3D scene scripts

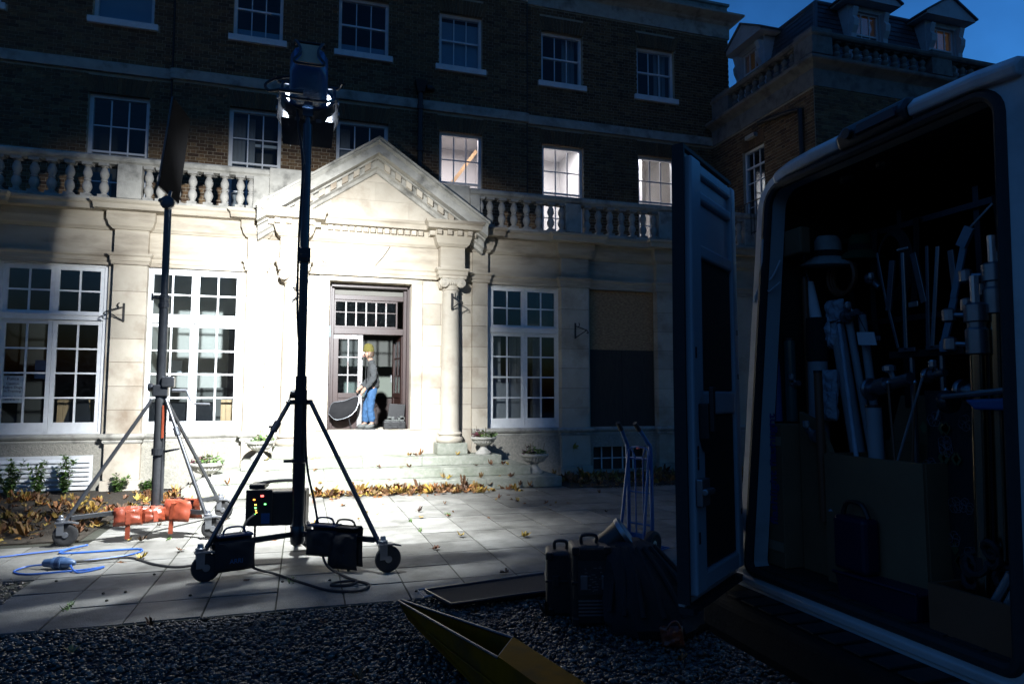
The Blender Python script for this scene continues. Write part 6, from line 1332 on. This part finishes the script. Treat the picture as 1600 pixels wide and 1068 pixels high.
for a, b, lb, mt in (((2.66, 2.59, 1.25), (2.74, 2.46, 1.75), 'long shiny thin steel rod leaning in the open carton', m_chrome), ((2.70, 2.60, 1.30), (2.76, 2.68, 1.72), 'thin coppery rod leaning left in the open carton', m_rollo), ((2.74, 2.55, 1.25), (2.80, 2.56, 1.72), 'thin brown rod standing upright in the open carton', m_rollo), ((2.72, 2.385, 1.55), (2.72, 2.33, 1.68), 'short steel pin hanging under the right grip head', m_chrome)):
    o = thing('thin_rod', lb, 'rod', a, 'thin rods in the van'); m = MB(); m.tube([a, b], .006, 6); m.build('rod', mt, o); m = MB(); m.lathe([(.004, -.01), (.010, 0), (.004, .01)], b, 8); m.build('tip', m_chrome, o)
clamp('small chrome clamp among the roll tops left of the white tag', (2.84, 3.02, 2.09), .6, (0, -.14, .03)); clamp('dull chrome clamp hooked by the brown rods near the left door jamb', (2.72, 3.33, 1.72), .55, (0, -.12, .02)); clamp('chrome clamp hanging from the rack under the dark green hat', (2.98, 2.98, 2.30), .6, (0, -.10, -.10)); clamp('bright chrome clamp low down at the corner of the cardboard divider', (2.63, 3.04, 1.44), .6, (0, .10, .06))
rk = thing('storage_rack', 'dark steel rack of uprights and rails along the inside of the van', 'rack', (3.08, 2.6, fl))
for yy in (3.28, 2.86, 2.42, 1.98): one('upright', m_blackmetal, rk, 'box', 3.07, 3.10, yy - .015, yy + .015, fl, 2.66)
for zz in (1.46, 2.05, 2.55): one('rail', m_blackmetal, rk, 'box', 3.045, 3.069, 1.75, 3.36, zz, zz + .03)
for k, yy in enumerate((3.16, 3.0, 2.74, 2.30, 2.18)):
    o = thing('hanging_strap', ('black strap with buckle hanging left of the sun hat', 'black strap hanging behind the sun hat', 'black strap left of the bright steel rods', 'black strap hanging right of the pale blue arm', 'short black strap above the stand columns')[k], 'strap', (3.03, yy, 2.55), 'straps hung on the van rack')
    z1 = 2.58 - random.uniform(.35, .8); m = MB(); m.loft([[(3.03 + d, yy + .02 * math.sin(z * 6 + k) + w, z) for d, w in ((0, -.018), (.004, -.018), (.004, .018), (0, .018))] for z in [2.58 - (2.58 - z1) * t / 6 for t in range(7)]]); m.build('webbing', m_fabric, o)
    one('buckle', m_chrome, o, 'box', 3.022, 3.034, yy - .03 + .02 * math.sin(z1 * 6 + k), yy + .03 + .02 * math.sin(z1 * 6 + k), z1 - .03, z1 - .001, bev=.004)
o = thing('hanging_cable', 'coil of black cable hung on the van rack between the hats and the bright rods', 'cable', (3.0, 2.86, 2.3)); m = MB()
for k in range(5): m.tube([(3.0 + .008 * k, 2.86 + (.085 + .006 * k) * math.cos(t * .35), 2.36 + (.16 + .008 * k) * math.sin(t * .35)) for t in range(19)], .008, 5)
m.build('coil', m_rubber, o, smooth=True)
# three fat stand tubes at right
for k, (x, y, z1, lb) in enumerate(((2.60, 2.075, 1.86, 'leftmost of the three warm chrome stand columns at the van right side'), (2.65, 2.03, 2.02, 'middle and tallest of the three warm chrome stand columns'), (2.70, 1.99, 1.96, 'rightmost warm chrome stand column, half behind the door pillar'))):
    o = thing('stand_column', lb, 'light stand', (x, y, fl), 'folded stands at the right of the van')
    m = MB(); m.tube([(x, y + .03, fl), (x, y, z1)], .029, 16); m.build('column', m_brass, o, smooth=True)
    m = MB(); m.lathe([(.03, -.04), (.042, -.035), (.042, .06), (.034, .07), (.034, .09), (.044, .095), (.044, .16), (.03, .17)], (x, y, z1), 16); m.build('collar', m_steel, o, smooth=True)
    m = MB()
    for zz in (.0, .12): m.tube([(x, y, z1 + zz), (x - .02, y + .085, z1 + zz + .01)], .010, 8); m.lathe([(.012, -.03), (.026, -.022), (.026, .022), (.012, .03)], (x - .025, y + .10, z1 + zz + .01), 10)
    m.build('clamp_knobs', m_steel, o)
    m = MB(); m.tube([(x, y, z1 + .15), (x, y, z1 + .28)], .017, 10); m.build('spigot', m_chrome, o)
    m = MB(); m.tube([(x, y + .028, .95), (x, y + .027, 1.02)], .032, 12); m.build('dark_band', m_plastic, o)
o = thing('boom_arm', 'thin steel arm with a blue sleeve sticking across the stand columns', 'arm', (2.52, 2.05, 1.65)); m = MB(); m.tube([(2.55, 2.20, 1.65), (2.54, 1.88, 1.68)], .012, 8); m.build('arm', m_steel, o); m = MB(); m.lathe([(.02, -.03), (.045, -.025), (.05, 0), (.045, .02), (.02, .03)], (2.60, 2.22, 1.63), 14, 'y'); m.build('round_head', m_blackmetal, o, smooth=True); m = MB(); m.loft([[(2.54, 2.10, 1.64), (2.54, 1.87, 1.65), (2.54, 1.87, 1.60), (2.54, 2.06, 1.60)], [(2.56, 2.10, 1.64), (2.56, 1.87, 1.65), (2.56, 1.87, 1.60), (2.56, 2.06, 1.60)]]); m.build('blue_sleeve', m_truck, o, bev=.01)
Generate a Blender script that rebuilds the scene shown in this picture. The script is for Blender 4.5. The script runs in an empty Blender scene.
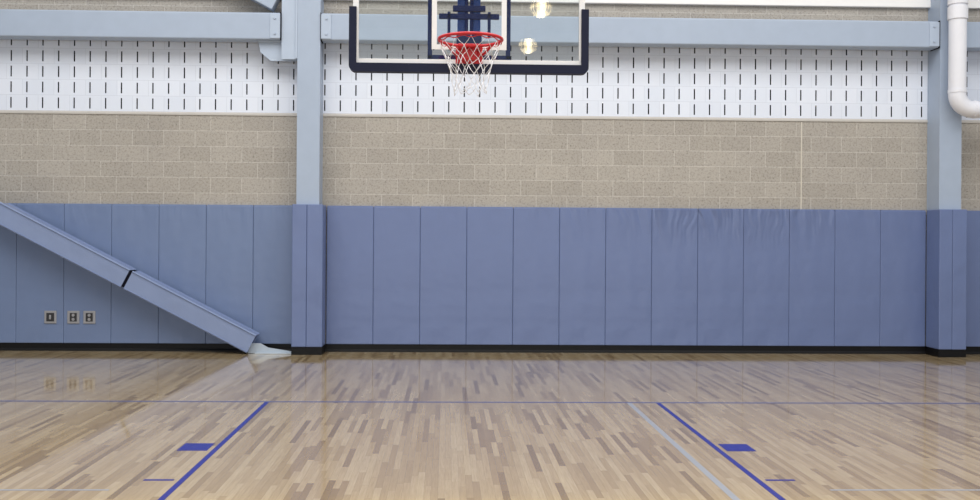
import bpy, bmesh, math, random
from mathutils import Vector, Matrix
random.seed(4)
S=bpy.context.scene
try:
    S.view_settings.view_transform='Standard'
    S.view_settings.look='None'
except Exception: pass
C=S.collection
def lin(c):
    return tuple(((v/255)/12.92 if v/255<=.04045 else ((v/255+.055)/1.055)**2.4) for v in c)+(1,)

# ---------------- materials ----------------
class NT:
    def __init__(s,name):
        s.m=bpy.data.materials.new(name); s.m.use_nodes=True
        s.t=s.m.node_tree; s.t.nodes.clear()
        s.out=s.n('ShaderNodeOutputMaterial')
    def n(s,t,**k):
        x=s.t.nodes.new(t)
        for a,b in k.items(): setattr(x,a,b)
        return x
    def l(s,a,b): s.t.links.new(a,b)
    def setin(s,sock,v):
        if isinstance(v,bpy.types.NodeSocket): s.l(v,sock)
        else: sock.default_value=v
    def math(s,op,a,b=None,c=None):
        x=s.n('ShaderNodeMath',operation=op); s.setin(x.inputs[0],a)
        if b is not None: s.setin(x.inputs[1],b)
        if c is not None: s.setin(x.inputs[2],c)
        return x.outputs[0]
    def mix(s,f,a,b,mode='MIX'):
        x=s.n('ShaderNodeMix',data_type='RGBA',blend_type=mode)
        s.setin(x.inputs[0],f); s.setin(x.inputs[6],a); s.setin(x.inputs[7],b)
        return x.outputs[2]
    def coord(s,which='Object'):
        return s.n('ShaderNodeTexCoord').outputs[which]
    def sep(s,v):
        x=s.n('ShaderNodeSeparateXYZ'); s.l(v,x.inputs[0]); return x.outputs
    def comb(s,a,b,c):
        x=s.n('ShaderNodeCombineXYZ')
        for i,v in enumerate((a,b,c)): s.setin(x.inputs[i],v)
        return x.outputs[0]
    def noise(s,vec,scale,detail=3,rough=.5):
        x=s.n('ShaderNodeTexNoise'); s.l(vec,x.inputs['Vector'])
        x.inputs['Scale'].default_value=scale; x.inputs['Detail'].default_value=detail; x.inputs['Roughness'].default_value=rough
        return x.outputs[0]
    def ramp(s,f,stops):
        x=s.n('ShaderNodeValToRGB'); s.l(f,x.inputs[0]); cr=x.color_ramp
        while len(cr.elements)<len(stops): cr.elements.new(.5)
        for e,(p,c) in zip(cr.elements,stops): e.position=p; e.color=c
        return x.outputs[0]
    def bsdf(s,color,rough=.5,metal=0,bump=None,bs=.2,bd=.01,spec=.5,coat=0,coatr=.1):
        b=s.n('ShaderNodeBsdfPrincipled')
        s.setin(b.inputs['Base Color'],color); s.setin(b.inputs['Roughness'],rough); b.inputs['Metallic'].default_value=metal
        b.inputs['Specular IOR Level'].default_value=spec
        b.inputs['Coat Weight'].default_value=coat; b.inputs['Coat Roughness'].default_value=coatr
        if bump is not None:
            x=s.n('ShaderNodeBump'); x.inputs['Strength'].default_value=bs; x.inputs['Distance'].default_value=bd
            s.l(bump,x.inputs['Height']); s.l(x.outputs[0],b.inputs['Normal'])
        s.l(b.outputs[0],s.out.inputs[0]); return b

def m_paint(name,rgb,rough=.45,var=.06,metal=0,scale=6,spec=.5):
    t=NT(name); c=t.coord(); n=t.noise(c,scale,4)
    a=lin(rgb); d=tuple(v*(1-var*2) for v in a[:3])+(1,)
    col=t.mix(n,d,tuple(min(1,v*(1+var)) for v in a[:3])+(1,))
    t.bsdf(col,rough,metal,t.noise(c,80,2),.05,.002,spec=spec); return t.m

def m_floor():
    t=NT('maple_floor'); x,y,z=t.sep(t.coord())
    W=.042
    rx=t.math('DIVIDE',x,W); row=t.math('FLOOR',rx); fx=t.math('FRACT',rx)
    wn=t.n('ShaderNodeTexWhiteNoise',noise_dimensions='1D'); t.l(row,wn.inputs['W'])
    ln=t.math('MULTIPLY_ADD',wn.outputs['Value'],.5,.45)
    yy=t.math('ADD',t.math('DIVIDE',y,ln),t.math('MULTIPLY',wn.outputs['Value'],37.7))
    cell=t.math('FLOOR',yy); fy=t.math('FRACT',yy)
    w2=t.n('ShaderNodeTexWhiteNoise',noise_dimensions='2D'); t.l(t.comb(row,cell,0),w2.inputs['Vector'])
    base=t.ramp(w2.outputs['Value'],[(0,lin((136,114,82))),(.06,lin((155,132,98))),(.2,lin((177,155,118))),(.55,lin((190,169,132))),(1,lin((204,185,149)))])
    gv=t.comb(t.math('MULTIPLY_ADD',row,3.1,t.math('MULTIPLY',x,70)),t.math('MULTIPLY',y,3.5),cell)
    g=t.noise(gv,1.4,6,.65)
    g=t.math('MULTIPLY',t.math('SUBTRACT',g,.25),1.1)
    base=t.mix(g,base,lin((147,124,90)),'MIX')
    e1=t.math('LESS_THAN',t.math('ABSOLUTE',t.math('SUBTRACT',fx,.5)),.48)
    e2=t.math('LESS_THAN',t.math('ABSOLUTE',t.math('SUBTRACT',fy,.5)),.497)
    e=t.math('MULTIPLY',e1,e2)
    col=t.mix(t.math('MULTIPLY_ADD',e,-.3,.3),base,lin((90,76,56)))
    big=t.noise(t.coord(),.7,2)
    rough=t.math('MULTIPLY_ADD',big,.06,.08)
    bump=t.noise(t.comb(t.math('MULTIPLY',x,23.8),t.math('MULTIPLY',y,1.5),0),1,2)
    t.bsdf(col,rough,0,bump,.13,.002,spec=.5,coat=.55,coatr=.05)
    return t.m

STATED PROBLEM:
Copy every line above that includes the string "this".

EXERCISE OUTPUT:
The Blender Python script for this scene continues. Write part 6, from line 1332 on. This part finishes the script. Treat the picture as 1600 pixels wide and 1068 pixels high.
Generate a Blender script that rebuilds the scene shown in this picture. The script is for Blender 4.5. The script runs in an empty Blender scene.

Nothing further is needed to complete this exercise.